Report the count of lines holding "pixels" in the records, with no other words.

::: DATA FOR PROCESSING :::

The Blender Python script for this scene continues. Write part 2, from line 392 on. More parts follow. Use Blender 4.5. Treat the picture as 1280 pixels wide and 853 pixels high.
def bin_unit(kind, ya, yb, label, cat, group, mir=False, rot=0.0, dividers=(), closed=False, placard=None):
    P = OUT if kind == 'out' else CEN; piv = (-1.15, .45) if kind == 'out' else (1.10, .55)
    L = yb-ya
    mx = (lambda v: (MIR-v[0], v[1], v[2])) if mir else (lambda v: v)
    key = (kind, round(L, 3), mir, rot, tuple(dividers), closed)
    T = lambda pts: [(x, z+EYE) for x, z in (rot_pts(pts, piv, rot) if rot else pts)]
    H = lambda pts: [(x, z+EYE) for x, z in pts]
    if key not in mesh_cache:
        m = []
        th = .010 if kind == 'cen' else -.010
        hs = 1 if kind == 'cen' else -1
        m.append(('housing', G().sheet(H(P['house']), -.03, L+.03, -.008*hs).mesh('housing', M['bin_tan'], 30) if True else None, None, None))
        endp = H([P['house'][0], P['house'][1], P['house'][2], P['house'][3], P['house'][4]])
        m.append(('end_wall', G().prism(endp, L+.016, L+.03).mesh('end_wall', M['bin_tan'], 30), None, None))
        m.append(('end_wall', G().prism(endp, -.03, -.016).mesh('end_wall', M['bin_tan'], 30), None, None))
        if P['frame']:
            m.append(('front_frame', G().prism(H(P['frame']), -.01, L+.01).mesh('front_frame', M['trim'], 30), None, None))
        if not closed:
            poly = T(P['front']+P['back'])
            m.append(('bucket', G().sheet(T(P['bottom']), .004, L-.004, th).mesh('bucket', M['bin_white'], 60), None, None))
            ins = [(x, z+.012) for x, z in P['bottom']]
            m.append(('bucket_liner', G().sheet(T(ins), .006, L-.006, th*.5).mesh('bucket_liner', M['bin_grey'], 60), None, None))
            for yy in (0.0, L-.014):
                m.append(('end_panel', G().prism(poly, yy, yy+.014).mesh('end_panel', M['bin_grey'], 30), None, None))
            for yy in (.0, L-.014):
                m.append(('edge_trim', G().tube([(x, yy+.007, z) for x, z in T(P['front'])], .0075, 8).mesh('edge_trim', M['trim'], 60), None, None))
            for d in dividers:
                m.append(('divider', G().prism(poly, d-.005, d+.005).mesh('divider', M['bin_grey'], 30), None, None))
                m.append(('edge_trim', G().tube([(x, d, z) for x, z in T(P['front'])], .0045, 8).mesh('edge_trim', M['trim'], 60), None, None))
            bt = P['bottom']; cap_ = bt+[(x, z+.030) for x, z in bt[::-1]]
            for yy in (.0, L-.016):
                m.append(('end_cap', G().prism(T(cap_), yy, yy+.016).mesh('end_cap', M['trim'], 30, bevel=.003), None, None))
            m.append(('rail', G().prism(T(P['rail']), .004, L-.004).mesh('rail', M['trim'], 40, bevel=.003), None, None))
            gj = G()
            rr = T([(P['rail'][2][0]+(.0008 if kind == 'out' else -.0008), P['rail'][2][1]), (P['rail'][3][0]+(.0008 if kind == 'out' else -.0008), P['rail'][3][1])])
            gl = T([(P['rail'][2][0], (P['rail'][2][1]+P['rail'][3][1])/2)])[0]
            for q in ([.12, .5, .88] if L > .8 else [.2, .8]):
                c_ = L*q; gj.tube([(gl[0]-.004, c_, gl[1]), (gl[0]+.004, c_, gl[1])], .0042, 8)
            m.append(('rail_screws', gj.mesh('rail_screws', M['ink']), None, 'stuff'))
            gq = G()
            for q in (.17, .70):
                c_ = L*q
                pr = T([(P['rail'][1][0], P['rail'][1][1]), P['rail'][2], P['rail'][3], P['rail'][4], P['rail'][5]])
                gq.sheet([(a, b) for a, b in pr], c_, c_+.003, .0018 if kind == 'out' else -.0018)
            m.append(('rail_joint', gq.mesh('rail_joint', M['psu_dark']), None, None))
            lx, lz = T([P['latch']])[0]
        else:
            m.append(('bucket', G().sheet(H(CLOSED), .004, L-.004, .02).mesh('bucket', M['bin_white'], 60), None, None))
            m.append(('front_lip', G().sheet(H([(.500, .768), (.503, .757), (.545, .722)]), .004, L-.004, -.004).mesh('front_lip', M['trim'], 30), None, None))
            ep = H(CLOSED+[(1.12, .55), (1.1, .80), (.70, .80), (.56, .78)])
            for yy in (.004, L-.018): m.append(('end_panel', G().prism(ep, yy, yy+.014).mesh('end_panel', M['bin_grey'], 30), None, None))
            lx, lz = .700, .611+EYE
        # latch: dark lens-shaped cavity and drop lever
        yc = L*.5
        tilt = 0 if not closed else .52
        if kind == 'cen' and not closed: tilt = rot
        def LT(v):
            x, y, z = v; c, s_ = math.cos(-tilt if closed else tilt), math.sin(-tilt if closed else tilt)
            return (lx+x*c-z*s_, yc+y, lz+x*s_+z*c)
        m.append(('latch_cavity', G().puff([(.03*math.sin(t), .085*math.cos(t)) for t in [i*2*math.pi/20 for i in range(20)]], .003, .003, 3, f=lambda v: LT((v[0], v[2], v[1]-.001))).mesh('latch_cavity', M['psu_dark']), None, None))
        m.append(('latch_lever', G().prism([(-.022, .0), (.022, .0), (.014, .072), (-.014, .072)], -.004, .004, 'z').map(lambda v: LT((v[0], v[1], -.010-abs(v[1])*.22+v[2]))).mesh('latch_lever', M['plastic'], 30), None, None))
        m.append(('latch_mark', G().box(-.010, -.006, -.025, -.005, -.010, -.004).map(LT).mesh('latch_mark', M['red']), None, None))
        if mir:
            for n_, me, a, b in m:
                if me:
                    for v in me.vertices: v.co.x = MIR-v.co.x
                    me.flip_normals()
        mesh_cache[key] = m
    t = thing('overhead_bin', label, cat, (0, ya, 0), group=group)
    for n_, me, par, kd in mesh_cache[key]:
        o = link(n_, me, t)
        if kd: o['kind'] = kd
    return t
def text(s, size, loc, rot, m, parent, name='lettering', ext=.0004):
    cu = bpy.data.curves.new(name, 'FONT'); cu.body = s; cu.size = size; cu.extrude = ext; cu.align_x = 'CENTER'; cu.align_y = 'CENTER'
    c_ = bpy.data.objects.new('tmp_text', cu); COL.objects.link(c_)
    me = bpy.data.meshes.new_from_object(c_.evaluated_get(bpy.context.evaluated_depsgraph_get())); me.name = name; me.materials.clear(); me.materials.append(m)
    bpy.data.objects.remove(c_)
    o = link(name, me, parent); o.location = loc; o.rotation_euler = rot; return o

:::
::: DATA FOR PROCESSING :::

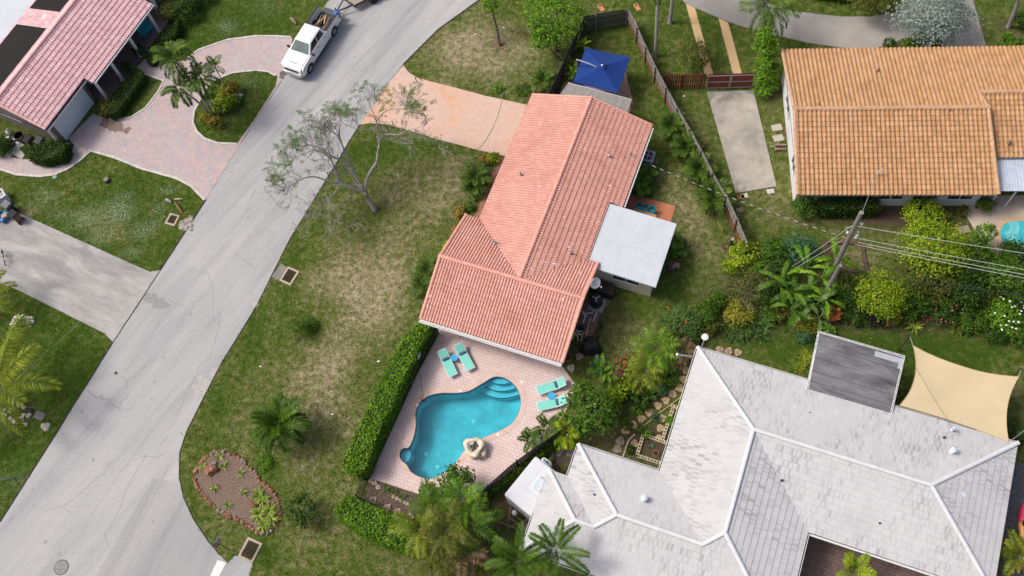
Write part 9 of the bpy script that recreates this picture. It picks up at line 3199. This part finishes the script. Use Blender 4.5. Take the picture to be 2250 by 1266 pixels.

:::

**EXERCISE RESULT**.
2